Yes – but they aren’t the only ones.
Simply put, unless the writing is for writing’s sake alone, someone is skewing things – and with search engines the final arbitrator of all things online, they are skewing the most.
Of course, this has gone on forever – what would Shakespeare have written if he wasn’t trying to make ends meet? And what kind of television programs and books would we have today if people could be paid equally well for “Masterpiece Theater” and “White Chicks”?
However, search engines add something the others didn’t – an impersonal nonhuman aspect – the computer program.
Now, people write not to entertain or cater to another person – but to cater to an algorithm.
Websites add words not to help with a topic, but to gain market share.
And unlike the news programs that have gone sensationalist (“why apples CAN kill you – more at eleven”), the catering doesn’t even need to be understandable, interesting, or even idiosyncratically correct – because the English is only needed to ‘skew’ a computer program.
Don’t believe me?

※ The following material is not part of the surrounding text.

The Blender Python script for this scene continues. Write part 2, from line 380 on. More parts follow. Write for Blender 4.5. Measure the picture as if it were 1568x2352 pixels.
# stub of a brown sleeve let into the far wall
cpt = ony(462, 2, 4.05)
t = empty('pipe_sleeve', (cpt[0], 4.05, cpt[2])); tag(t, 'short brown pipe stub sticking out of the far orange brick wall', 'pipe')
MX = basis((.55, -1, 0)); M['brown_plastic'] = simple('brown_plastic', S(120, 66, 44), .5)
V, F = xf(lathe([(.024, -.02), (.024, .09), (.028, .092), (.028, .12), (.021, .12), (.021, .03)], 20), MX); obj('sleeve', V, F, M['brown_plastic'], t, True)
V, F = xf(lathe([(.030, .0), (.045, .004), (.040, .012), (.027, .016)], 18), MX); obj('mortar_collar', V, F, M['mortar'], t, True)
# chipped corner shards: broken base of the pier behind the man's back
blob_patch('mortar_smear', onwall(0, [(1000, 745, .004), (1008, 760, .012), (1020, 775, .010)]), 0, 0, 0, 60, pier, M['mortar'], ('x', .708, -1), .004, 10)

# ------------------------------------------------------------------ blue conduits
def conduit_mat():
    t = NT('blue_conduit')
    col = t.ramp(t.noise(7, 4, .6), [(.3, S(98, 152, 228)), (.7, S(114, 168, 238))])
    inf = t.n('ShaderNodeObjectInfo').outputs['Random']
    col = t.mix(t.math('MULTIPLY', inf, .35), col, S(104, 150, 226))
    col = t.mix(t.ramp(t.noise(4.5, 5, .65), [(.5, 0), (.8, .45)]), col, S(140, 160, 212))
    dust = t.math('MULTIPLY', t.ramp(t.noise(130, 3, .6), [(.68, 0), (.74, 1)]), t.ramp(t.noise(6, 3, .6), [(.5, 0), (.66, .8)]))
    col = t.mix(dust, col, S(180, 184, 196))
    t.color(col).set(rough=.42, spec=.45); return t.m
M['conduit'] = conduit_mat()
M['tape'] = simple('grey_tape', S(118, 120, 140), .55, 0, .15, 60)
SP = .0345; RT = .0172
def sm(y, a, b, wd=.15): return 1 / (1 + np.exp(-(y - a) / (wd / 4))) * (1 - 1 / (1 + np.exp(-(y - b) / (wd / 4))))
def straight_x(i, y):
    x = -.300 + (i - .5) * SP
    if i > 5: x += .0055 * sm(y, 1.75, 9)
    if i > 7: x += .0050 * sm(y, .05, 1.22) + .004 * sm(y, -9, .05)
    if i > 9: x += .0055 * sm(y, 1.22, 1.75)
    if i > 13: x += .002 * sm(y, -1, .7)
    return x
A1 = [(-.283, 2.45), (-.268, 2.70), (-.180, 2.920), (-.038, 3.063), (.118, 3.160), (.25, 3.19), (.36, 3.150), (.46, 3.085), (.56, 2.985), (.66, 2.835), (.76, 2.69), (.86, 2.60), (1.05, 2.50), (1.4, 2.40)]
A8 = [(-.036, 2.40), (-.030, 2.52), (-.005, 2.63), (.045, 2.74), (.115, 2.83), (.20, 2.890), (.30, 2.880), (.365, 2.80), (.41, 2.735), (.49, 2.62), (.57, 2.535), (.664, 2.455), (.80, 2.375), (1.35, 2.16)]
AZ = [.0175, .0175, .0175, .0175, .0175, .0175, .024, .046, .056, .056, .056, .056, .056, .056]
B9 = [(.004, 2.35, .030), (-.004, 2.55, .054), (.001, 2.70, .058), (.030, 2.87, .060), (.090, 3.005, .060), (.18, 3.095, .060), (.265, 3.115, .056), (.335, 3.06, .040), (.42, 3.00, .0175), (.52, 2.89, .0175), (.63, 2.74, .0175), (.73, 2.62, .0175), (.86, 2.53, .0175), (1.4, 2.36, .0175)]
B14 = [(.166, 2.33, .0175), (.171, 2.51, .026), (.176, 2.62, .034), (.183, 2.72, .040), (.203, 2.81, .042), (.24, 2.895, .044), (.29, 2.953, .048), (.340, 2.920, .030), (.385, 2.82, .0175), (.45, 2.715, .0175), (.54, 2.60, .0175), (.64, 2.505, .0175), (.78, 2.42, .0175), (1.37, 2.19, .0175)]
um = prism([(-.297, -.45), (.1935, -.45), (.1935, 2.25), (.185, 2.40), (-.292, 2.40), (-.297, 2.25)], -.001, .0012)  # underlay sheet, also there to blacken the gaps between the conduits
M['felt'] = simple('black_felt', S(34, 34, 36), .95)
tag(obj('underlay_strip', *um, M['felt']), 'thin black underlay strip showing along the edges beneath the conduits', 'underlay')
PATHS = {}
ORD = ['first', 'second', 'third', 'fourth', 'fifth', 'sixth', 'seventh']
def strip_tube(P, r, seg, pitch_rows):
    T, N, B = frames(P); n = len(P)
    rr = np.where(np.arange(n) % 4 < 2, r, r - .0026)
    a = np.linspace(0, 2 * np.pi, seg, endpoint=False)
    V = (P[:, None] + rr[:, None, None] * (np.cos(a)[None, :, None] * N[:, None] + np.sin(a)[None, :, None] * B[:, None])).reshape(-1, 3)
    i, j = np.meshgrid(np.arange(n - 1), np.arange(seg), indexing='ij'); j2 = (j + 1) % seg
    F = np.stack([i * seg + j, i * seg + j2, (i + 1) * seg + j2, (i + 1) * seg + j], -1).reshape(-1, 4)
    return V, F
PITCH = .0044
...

Take a look at the top 10 entries in Google for any topic (and especially for competitive ones) – and ask yourself if they are prime examples of English prose, or if their ranking has to do more with how they bend the English language to fit the search engine’s needs.

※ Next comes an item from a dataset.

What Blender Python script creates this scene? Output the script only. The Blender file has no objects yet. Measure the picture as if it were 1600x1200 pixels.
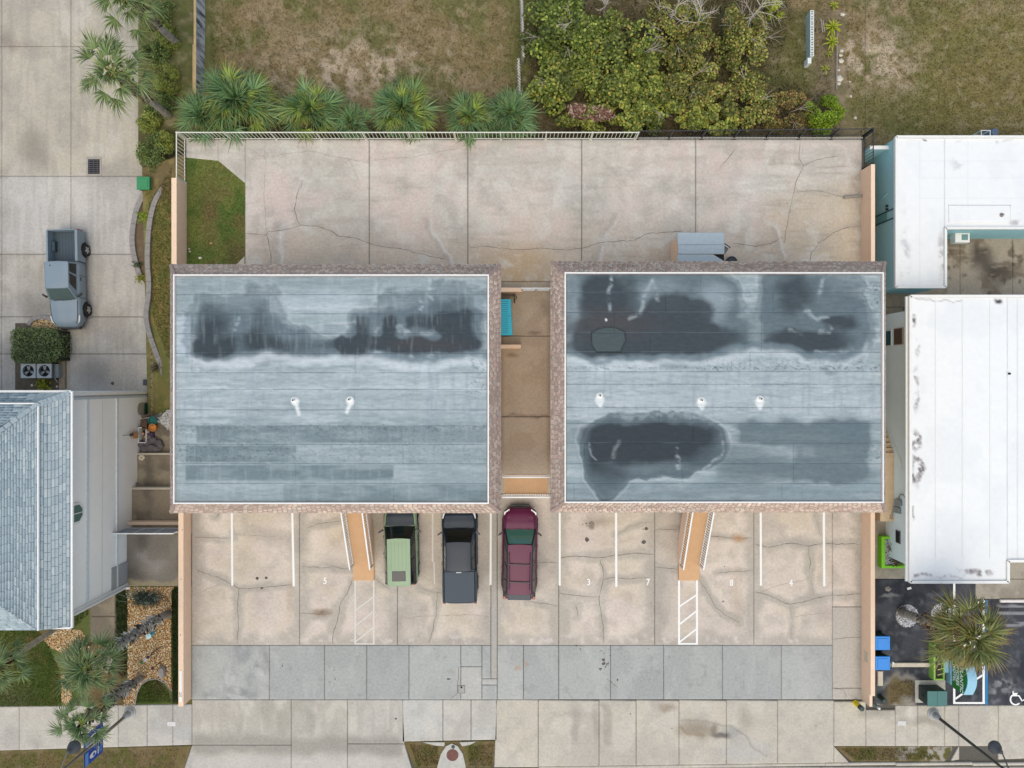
import bpy, math, random
import numpy as np
from mathutils import Vector, Matrix, Euler

# ------------------------------------------------------------------ camera, sky, sun, exposure
F = 1151.0                 # focal length of the photograph in its own pixels (1600 wide)
H = F / 28.0               # camera height over the parking lot: 28 px per metre there
sc = bpy.context.scene
C = sc.collection
cd = bpy.data.cameras.new('camera'); cam = bpy.data.objects.new('camera', cd); C.objects.link(cam)
cam.location = (0, 0, H); cd.sensor_width = 36; cd.lens = F / 1600 * 36; cd.clip_end = 3000; cd.clip_start = 0.5
sc.camera = cam
world = bpy.data.worlds.new('World'); sc.world = world; world.use_nodes = True
wn = world.node_tree; bg = wn.nodes['Background']
sky = wn.nodes.new('ShaderNodeTexSky'); sky.sky_type = 'NISHITA'; sky.sun_disc = False
SUN_EL, SUN_AZ = 68, 185
sky.sun_elevation = math.radians(SUN_EL); sky.sun_rotation = math.radians(SUN_AZ)
sky.dust_density = 1.6; sky.air_density = 1.0; sky.ozone_density = 0.0
wn.links.new(sky.outputs[0], bg.inputs[0]); bg.inputs[1].default_value = 0.15
sd = bpy.data.lights.new('sun', 'SUN'); sd.energy = 1.5; sd.angle = math.radians(75); sd.color = (1, .87, .68)
sun = bpy.data.objects.new('sun', sd); C.objects.link(sun)
_az, _el = math.radians(SUN_AZ), math.radians(SUN_EL)
_d = Vector((math.sin(_az) * math.cos(_el), math.cos(_az) * math.cos(_el), math.sin(_el)))
sun.rotation_euler = _d.to_track_quat('Z', 'Y').to_euler(); sun.location = (0, 0, 60)
sc.view_settings.view_transform = 'Standard'; sc.view_settings.look = 'None'
sc.view_settings.gamma = 1; sc.view_settings.use_curve_mapping = False
sc.view_settings.exposure = 0.53

rnd = random.Random(7)
rng = np.random.default_rng(11)
KA = np.array((0.815, 0.815, 0.755))   # photo brightness -> surface colour

# ------------------------------------------------------------------ small tools
def P(px, py, h=0.0):
    k = (H - h) / F
    return Vector(((px - 800) * k, (600 - py) * k, h))
def lin(c):
    c = np.asarray(c, float) / 255.0
    return np.where(c <= .04045, c / 12.92, ((c + .055) / 1.055) ** 2.4)
def col(c, k=None): return lin(c) * (KA if k is None else k)

ORIGIN = {}
def tag(o, label=None, cat=None, group=None, kind=None):
    if label: o['label'] = label
    if cat: o['category'] = cat
    if group: o['group'] = group
    if kind: o['kind'] = kind
    return o
def empty(name, loc=(0, 0, 0), label=None, cat=None, group=None, kind=None, parent=None):
    o = bpy.data.objects.new(name, None); C.objects.link(o); o.empty_display_size = .2
    if parent is not None:
        o.parent = parent; ORIGIN[o.name] = ORIGIN[parent.name]
    else:
        o.location = loc; ORIGIN[o.name] = Vector(loc)
    return tag(o, label, cat, group, kind)
def link(name, me, parent=None, loc=None):
    o = bpy.data.objects.new(name, me); C.objects.link(o)
    if parent is not None: o.parent = parent
    if loc is not None: o.location = loc
    ORIGIN[o.name] = Vector(ORIGIN[parent.name]) if parent is not None else Vector((0, 0, 0))
    return o
def copy_tree(o, parent=None):
    c = o.copy(); C.objects.link(c)
    if parent is not None: c.parent = parent
    for ch in o.children: copy_tree(ch, c)
    return c

class MB:
    """collects shapes (world coordinates) and links them as one mesh object"""
    def __init__(s): s.v = []; s.f = []
    def add(s, vs, fs):
        n = len(s.v); s.v += [tuple(v) for v in vs]; s.f += [tuple(i + n for i in f) for f in fs]; return s
    def box(s, x0, x1, y0, y1, z0, z1, b=0.0):
        if x0 > x1: x0, x1 = x1, x0
        if y0 > y1: y0, y1 = y1, y0
        if b <= 0:
            vs = [(x0,y0,z0),(x1,y0,z0),(x1,y1,z0),(x0,y1,z0),(x0,y0,z1),(x1,y0,z1),(x1,y1,z1),(x0,y1,z1)]
            return s.add(vs, [(3,2,1,0),(4,5,6,7),(0,1,5,4),(1,2,6,5),(2,3,7,6),(3,0,4,7)])
        vs = [(x0,y0,z0),(x1,y0,z0),(x1,y1,z0),(x0,y1,z0),(x0,y0,z1-b),(x1,y0,z1-b),(x1,y1,z1-b),(x0,y1,z1-b),
              (x0+b,y0+b,z1),(x1-b,y0+b,z1),(x1-b,y1-b,z1),(x0+b,y1-b,z1)]
        return s.add(vs, [(3,2,1,0),(8,9,10,11),(0,1,5,4),(1,2,6,5),(2,3,7,6),(3,0,4,7),(4,5,9,8),(5,6,10,9),(6,7,11,10),(7,4,8,11)])
    def prism(s, pts, z0, z1):
        pts = [tuple(p)[:2] for p in pts]
        a = sum(pts[i][0]*pts[(i+1)%len(pts)][1]-pts[(i+1)%len(pts)][0]*pts[i][1] for i in range(len(pts)))
        if a < 0: pts = pts[::-1]
        n = len(pts)
        vs = [(x,y,z0) for x,y in pts] + [(x,y,z1) for x,y in pts]
        fs = [tuple(range(n))[::-1], tuple(range(n,2*n))] + [(i,(i+1)%n,n+(i+1)%n,n+i) for i in range(n)]
        return s.add(vs, fs)
    def hexa(s, bot, top):
        return s.add(list(bot)+list(top), [(3,2,1,0),(4,5,6,7),(0,1,5,4),(1,2,6,5),(2,3,7,6),(3,0,4,7)])
    def beam(s, a, b, w, h, up=(0,0,1)):
        a = Vector(a); b = Vector(b); d = (b-a).normalized(); up = Vector(up)
        if abs(d.dot(up)) > .99: up = Vector((0,1,0))
        r = d.cross(up).normalized(); u = r.cross(d)
        q = [(-w/2,-h/2),(w/2,-h/2),(w/2,h/2),(-w/2,h/2)]
        A = [a+r*x+u*y for x,y in q]; B = [b+r*x+u*y for x,y in q]
        return s.add(A+B, [(0,1,2,3),(7,6,5,4),(0,4,5,1),(1,5,6,2),(2,6,7,3),(3,7,4,0)])
    def tube(s, pts, r, n=8, cap=True):
        pts = [Vector(p) for p in pts]; rs = r if isinstance(r,(list,tuple)) else [r]*len(pts)
        base = len(s.v); prev = None
        for i,p in enumerate(pts):
            d = (pts[min(i+1,len(pts)-1)]-pts[max(i-1,0)]).normalized()
            if prev is None:
                u = Vector((0,0,1)) if abs(d.z) < .9 else Vector((1,0,0))
                u = (u-d*u.dot(d)).normalized()
            else: u = (prev-d*prev.dot(d)).normalized()
            prev = u; w = d.cross(u)
            for k in range(n):
                t = 2*math.pi*k/n; s.v.append(tuple(p+(u*math.cos(t)+w*math.sin(t))*rs[i]))
        for i in range(len(pts)-1):
            for k in range(n):
                a = base+i*n+k; b = base+i*n+(k+1)%n; s.f.append((a,b,b+n,a+n))
        if cap:
            s.f.append(tuple(base+k for k in range(n))[::-1]); s.f.append(tuple(base+(len(pts)-1)*n+k for k in range(n)))
        return s
    def lathe(s, cx, cy, prof, n=20, axis='z'):
        base = len(s.v)
        for r,z in prof:
            for k in range(n):
                t = 2*math.pi*k/n; a,b = r*math.cos(t), r*math.sin(t)
                s.v.append((cx+a,cy+b,z) if axis=='z' else (cx+z, cy+a, b))
        for i in range(len(prof)-1):
            for k in range(n):
                a = base+i*n+k; b = base+i*n+(k+1)%n; s.f.append((a,b,b+n,a+n))
        s.f.append(tuple(base+k for k in range(n))[::-1]); s.f.append(tuple(base+(len(prof)-1)*n+k for k in range(n)))
        return s
    def mesh(s, name, m, org=(0,0,0), smooth=False):
        me = bpy.data.meshes.new(name); o = Vector(org)
        me.from_pydata([(x-o[0],y-o[1],z-o[2]) for x,y,z in s.v], [], s.f)
        if m: me.materials.append(m)
        if smooth: me.polygons.foreach_set('use_smooth',[True]*len(me.polygons))
        me.update(); return me
    def build(s, name, m, parent=None, smooth=False, label=None, cat=None, group=None, kind=None):
        org = ORIGIN[parent.name] if parent is not None else (0,0,0)
        if parent is None and kind != 'structure' and s.v:
            a = np.array(s.v); org = Vector(((a[:,0].min()+a[:,0].max())/2,(a[:,1].min()+a[:,1].max())/2,a[:,2].min()))
        o = link(name, s.mesh(name, m, org, smooth), parent)
        if parent is None: o.location = org; ORIGIN[o.name] = Vector(org)
        return tag(o, label, cat, group, kind)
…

Then ask yourself: if you wanted a top ranking, how much would you have to ‘tweak’ your web page to get there? How many concessions to the language?
Of course this is a tempest in a teacup – few websites need to treasure their prose, since the average site is selling, and sales text is not necessarily the prime example of English at any time.
But I was prompted in part to write this post because of a blogger who wrote that you HAD to write to get the attention of the search engines.
And while true, it’s a sad commentary that even blogging, an area that still tries to preserve the English language and interesting prose online, now needs to kowtow to a computer to be visible.
…I wonder what Shakespeare would write today if he had to please Google?